Posted: 12/15/2003, 11:43 pm
by Narbus
There's a definate sense of timing in any music that hits big. Had there not been some kind of war going on for DECADES (the first US soldier to die in Vietnam was in 1945), folk music and it's peaceful message never would have caught on as well as it did, bolstered by a people who were just tired of the fighting. The Beatles were huge because that sound was ready to hit, and they were the ones to hit it.

It really comes down to a problem of hindsight being 20/20. Looking back, it's plain as day to see how all these strands of society, culture and music came together in one sound or even one band and they redefined the playing field forever. But if we look back to the early 90's, no one could have seen Gansta Rap or Grunge emerging from the hair band/milli vanilli/new kids ass-music that was being produced. But economic troubles, the emergence of rap as a legitimate musical style along with the increased acceptance of blacks in popular culture (yes, I am claiming that the Cosby show is somehow responsible for Tupac), and the musical void left by the bland, depthless music that had just been the big thing all hit at once and we got two of the most notable and, well, GOOD musical styles in over a decade.

Again, looking back, it's clear as day, and we could probably swing a whole thread out of the topic, and a rather long one at that. But who on earth could have guessed it was coming before it hit?

Same thing's going on here. The media keeps blabbering about "the next big thing" (See, The Strokes, The Hives, emo, mall-punk, et al) while not understanding the basics of the situation. The best, the absolute best music isn't just a song with nice lyrics and well put together melodies. The best music is what we get when all these disparate threads of culture and society manage to come together and define, and then are defined by, a "sound." Like Folk, with Simon and Garfunkle, or early Elton John, Carly Simon, Carole King, John Taylor, and their peers. Or grunge with Nirvana, Pearl Jam, STP, Smashing Pumpkins, and theirs. The best music happens when the music fits the times.

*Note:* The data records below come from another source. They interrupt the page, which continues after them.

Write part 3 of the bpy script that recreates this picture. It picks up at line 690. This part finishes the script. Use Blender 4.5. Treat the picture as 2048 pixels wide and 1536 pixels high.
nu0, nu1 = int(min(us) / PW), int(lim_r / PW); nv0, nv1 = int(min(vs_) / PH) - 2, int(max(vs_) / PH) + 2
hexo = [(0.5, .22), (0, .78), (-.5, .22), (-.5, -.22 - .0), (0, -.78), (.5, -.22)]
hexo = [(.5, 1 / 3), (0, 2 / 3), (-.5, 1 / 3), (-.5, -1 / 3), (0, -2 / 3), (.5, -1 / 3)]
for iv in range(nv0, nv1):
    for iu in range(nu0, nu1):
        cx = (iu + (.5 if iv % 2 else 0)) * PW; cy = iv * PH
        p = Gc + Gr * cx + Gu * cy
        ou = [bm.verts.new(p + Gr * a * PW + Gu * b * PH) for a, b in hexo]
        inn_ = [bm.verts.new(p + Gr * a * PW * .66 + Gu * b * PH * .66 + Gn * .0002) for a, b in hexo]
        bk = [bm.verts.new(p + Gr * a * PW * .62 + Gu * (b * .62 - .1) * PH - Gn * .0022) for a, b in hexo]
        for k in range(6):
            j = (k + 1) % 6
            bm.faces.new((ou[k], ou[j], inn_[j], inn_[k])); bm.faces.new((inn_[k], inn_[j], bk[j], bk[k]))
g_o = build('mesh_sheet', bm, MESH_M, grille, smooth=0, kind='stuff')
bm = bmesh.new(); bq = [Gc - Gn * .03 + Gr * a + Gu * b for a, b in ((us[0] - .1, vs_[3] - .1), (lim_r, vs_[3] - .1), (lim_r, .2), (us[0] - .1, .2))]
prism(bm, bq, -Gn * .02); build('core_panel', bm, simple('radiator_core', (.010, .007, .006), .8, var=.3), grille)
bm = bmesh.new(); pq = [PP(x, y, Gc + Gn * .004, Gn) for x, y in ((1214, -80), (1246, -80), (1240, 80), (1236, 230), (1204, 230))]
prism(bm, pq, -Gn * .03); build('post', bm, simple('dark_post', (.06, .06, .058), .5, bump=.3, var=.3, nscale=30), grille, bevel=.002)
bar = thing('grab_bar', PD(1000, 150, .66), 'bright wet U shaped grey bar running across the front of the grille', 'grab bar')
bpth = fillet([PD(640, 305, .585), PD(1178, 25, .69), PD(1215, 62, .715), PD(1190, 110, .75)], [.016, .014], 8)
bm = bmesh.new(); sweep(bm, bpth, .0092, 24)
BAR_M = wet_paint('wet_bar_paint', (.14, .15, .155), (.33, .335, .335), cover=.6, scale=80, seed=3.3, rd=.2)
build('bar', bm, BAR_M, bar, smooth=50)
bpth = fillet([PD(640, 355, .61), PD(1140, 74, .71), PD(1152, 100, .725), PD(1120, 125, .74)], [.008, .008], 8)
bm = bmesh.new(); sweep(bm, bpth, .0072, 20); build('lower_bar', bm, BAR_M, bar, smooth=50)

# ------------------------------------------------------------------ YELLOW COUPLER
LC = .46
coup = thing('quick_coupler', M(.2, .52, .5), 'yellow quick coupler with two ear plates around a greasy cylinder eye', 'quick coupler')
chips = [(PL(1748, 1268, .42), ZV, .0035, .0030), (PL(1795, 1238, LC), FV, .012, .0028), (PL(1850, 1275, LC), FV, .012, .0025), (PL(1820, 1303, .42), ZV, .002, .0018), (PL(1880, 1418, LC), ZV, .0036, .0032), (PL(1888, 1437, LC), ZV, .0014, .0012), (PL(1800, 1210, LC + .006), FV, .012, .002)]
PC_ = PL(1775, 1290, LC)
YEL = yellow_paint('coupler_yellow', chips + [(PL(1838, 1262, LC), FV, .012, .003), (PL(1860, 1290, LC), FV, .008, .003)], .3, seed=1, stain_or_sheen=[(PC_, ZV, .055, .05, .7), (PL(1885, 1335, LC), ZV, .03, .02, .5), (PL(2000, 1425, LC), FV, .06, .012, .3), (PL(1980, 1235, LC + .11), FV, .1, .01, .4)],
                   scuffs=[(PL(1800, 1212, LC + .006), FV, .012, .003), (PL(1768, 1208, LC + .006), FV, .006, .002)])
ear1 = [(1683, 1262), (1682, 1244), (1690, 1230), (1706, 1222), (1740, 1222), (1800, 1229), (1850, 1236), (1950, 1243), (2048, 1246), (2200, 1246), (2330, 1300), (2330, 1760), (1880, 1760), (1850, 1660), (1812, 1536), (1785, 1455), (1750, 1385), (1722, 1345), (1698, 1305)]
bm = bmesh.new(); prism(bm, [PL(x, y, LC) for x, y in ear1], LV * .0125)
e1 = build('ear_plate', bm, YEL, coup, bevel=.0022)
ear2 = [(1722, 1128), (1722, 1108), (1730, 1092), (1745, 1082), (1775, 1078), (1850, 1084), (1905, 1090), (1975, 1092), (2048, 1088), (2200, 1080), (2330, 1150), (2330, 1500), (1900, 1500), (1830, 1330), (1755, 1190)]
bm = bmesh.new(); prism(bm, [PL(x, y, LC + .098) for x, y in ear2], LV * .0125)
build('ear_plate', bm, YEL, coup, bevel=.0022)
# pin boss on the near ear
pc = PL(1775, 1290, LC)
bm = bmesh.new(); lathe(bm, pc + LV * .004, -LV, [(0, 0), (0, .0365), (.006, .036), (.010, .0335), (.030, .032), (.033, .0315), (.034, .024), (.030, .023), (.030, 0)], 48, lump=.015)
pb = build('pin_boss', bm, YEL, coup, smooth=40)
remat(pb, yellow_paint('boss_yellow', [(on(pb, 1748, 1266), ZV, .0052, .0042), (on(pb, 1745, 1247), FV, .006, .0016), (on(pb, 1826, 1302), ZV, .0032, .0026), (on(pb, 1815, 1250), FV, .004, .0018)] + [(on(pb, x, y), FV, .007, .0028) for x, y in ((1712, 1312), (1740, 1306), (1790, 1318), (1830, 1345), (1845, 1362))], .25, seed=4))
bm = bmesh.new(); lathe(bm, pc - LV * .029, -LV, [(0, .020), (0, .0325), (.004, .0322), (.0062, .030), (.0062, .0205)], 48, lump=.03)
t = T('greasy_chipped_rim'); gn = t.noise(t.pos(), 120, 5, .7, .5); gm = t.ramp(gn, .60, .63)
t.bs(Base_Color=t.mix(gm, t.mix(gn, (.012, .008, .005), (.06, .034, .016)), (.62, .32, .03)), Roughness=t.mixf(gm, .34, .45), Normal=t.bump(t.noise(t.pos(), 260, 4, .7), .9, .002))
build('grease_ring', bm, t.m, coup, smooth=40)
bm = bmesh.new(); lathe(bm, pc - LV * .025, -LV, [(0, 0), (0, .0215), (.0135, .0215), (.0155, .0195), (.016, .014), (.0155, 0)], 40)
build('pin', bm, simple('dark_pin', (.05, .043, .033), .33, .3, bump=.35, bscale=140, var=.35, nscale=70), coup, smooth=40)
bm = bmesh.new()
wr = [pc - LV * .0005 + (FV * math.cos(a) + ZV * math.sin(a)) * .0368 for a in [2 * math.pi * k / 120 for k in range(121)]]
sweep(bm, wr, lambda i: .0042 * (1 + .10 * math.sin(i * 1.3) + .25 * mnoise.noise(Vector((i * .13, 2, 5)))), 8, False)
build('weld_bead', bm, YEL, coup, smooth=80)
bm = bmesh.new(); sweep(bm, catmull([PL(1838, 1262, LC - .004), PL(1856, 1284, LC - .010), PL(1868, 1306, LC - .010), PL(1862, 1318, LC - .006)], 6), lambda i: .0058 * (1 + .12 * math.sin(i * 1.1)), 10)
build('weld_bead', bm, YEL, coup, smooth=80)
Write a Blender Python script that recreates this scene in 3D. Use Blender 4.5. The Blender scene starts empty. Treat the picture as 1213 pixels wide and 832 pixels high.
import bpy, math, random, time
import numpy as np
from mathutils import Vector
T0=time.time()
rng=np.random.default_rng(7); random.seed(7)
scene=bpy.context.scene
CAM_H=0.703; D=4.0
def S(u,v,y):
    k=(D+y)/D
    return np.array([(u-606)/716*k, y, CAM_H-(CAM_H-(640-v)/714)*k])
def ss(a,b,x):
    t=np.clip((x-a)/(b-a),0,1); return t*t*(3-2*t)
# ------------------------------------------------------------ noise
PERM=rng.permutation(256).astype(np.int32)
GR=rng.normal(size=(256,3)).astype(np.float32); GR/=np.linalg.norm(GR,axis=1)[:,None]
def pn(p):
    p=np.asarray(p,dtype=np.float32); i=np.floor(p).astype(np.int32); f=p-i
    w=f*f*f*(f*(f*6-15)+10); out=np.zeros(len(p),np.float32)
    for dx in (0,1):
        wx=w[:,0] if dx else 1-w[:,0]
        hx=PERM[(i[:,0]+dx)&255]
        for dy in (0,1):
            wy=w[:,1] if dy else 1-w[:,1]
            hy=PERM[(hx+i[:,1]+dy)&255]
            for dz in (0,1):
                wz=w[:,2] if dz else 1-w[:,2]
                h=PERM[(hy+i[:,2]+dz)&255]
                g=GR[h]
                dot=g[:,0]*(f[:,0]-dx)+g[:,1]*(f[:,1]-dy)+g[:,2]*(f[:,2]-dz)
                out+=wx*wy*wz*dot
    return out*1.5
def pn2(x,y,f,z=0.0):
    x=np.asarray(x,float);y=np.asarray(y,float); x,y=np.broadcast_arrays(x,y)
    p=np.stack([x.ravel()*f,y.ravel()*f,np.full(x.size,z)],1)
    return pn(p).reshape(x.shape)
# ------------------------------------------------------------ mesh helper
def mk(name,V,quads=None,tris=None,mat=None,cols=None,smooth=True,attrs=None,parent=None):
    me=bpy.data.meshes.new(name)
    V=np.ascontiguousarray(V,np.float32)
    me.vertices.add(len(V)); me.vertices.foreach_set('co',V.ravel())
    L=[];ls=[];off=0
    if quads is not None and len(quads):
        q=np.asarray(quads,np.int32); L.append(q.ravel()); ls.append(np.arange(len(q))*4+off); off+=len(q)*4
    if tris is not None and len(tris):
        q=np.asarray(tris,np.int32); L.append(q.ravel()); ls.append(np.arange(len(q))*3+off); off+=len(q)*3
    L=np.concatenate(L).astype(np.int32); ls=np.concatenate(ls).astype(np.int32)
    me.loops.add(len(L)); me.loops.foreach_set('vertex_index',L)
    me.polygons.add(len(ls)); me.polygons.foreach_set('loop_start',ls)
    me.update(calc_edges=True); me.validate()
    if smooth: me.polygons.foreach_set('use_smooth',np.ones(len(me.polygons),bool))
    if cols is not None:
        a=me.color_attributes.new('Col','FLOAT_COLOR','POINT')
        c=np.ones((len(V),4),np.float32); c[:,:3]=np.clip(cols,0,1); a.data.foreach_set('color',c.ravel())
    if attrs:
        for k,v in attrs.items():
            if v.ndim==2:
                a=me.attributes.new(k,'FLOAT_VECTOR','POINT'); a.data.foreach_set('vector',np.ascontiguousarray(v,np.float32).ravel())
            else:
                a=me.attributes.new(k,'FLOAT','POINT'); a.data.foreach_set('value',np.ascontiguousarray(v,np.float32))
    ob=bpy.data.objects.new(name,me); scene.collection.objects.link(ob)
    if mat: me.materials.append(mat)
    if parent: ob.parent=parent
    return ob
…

Ironically, what defines the acts typically leads to dismantling them. They acts, after they have defined their music, end up being defined by their music. Unable to change to reflect the changing times, they traditionally fade away. Very, VERY few are the acts that manage to redefine themselves along with the time. Madonna did it for a while, but even she's fallen by the wayside.

Elton John has managed to do a pretty good job of it, mostly by acknowledging his fall from fame ("This Train don't Stop) in his work, and remembering to define his music, and not the other way around (although even still, what he was is so much remembered that what he is will probably never hit that peak again). Johnny Cash did it by his nails, only by taking who he was and finding a song that fit him so perfectly that I kinda consider the song more his than NIN's at this point.


In closing, a bit of history. In the early 50's, most of those groups like the Supremes and Temptations were assembled by businessmen who saw a way to make money. They were given songs they didn't write and being photogeneic was more important than being musical. Then things changed, and we got some good music. Then came the 80's, with Milli Vanilli, NKotB, and their ilk, being assembled for looks, and then came more good music, and so on. There was always something good going on in the background, but it rarely came to the top until those musical movements really hit.

Just because we're in a lull now dosen't mean we won't break out of it. Nor does it mean that we should just cash in our cd's for beer money. It just means we have to look a bit for the good stuff, and we get to hear about the next big thing first. Then we get to be snobs about knowing about it before everyone else. Which is fun.


Fucker. :P

Posted: 12/16/2003, 8:35 am
by big_green_monkey
Robin: Holy big ass fucking posts Batman!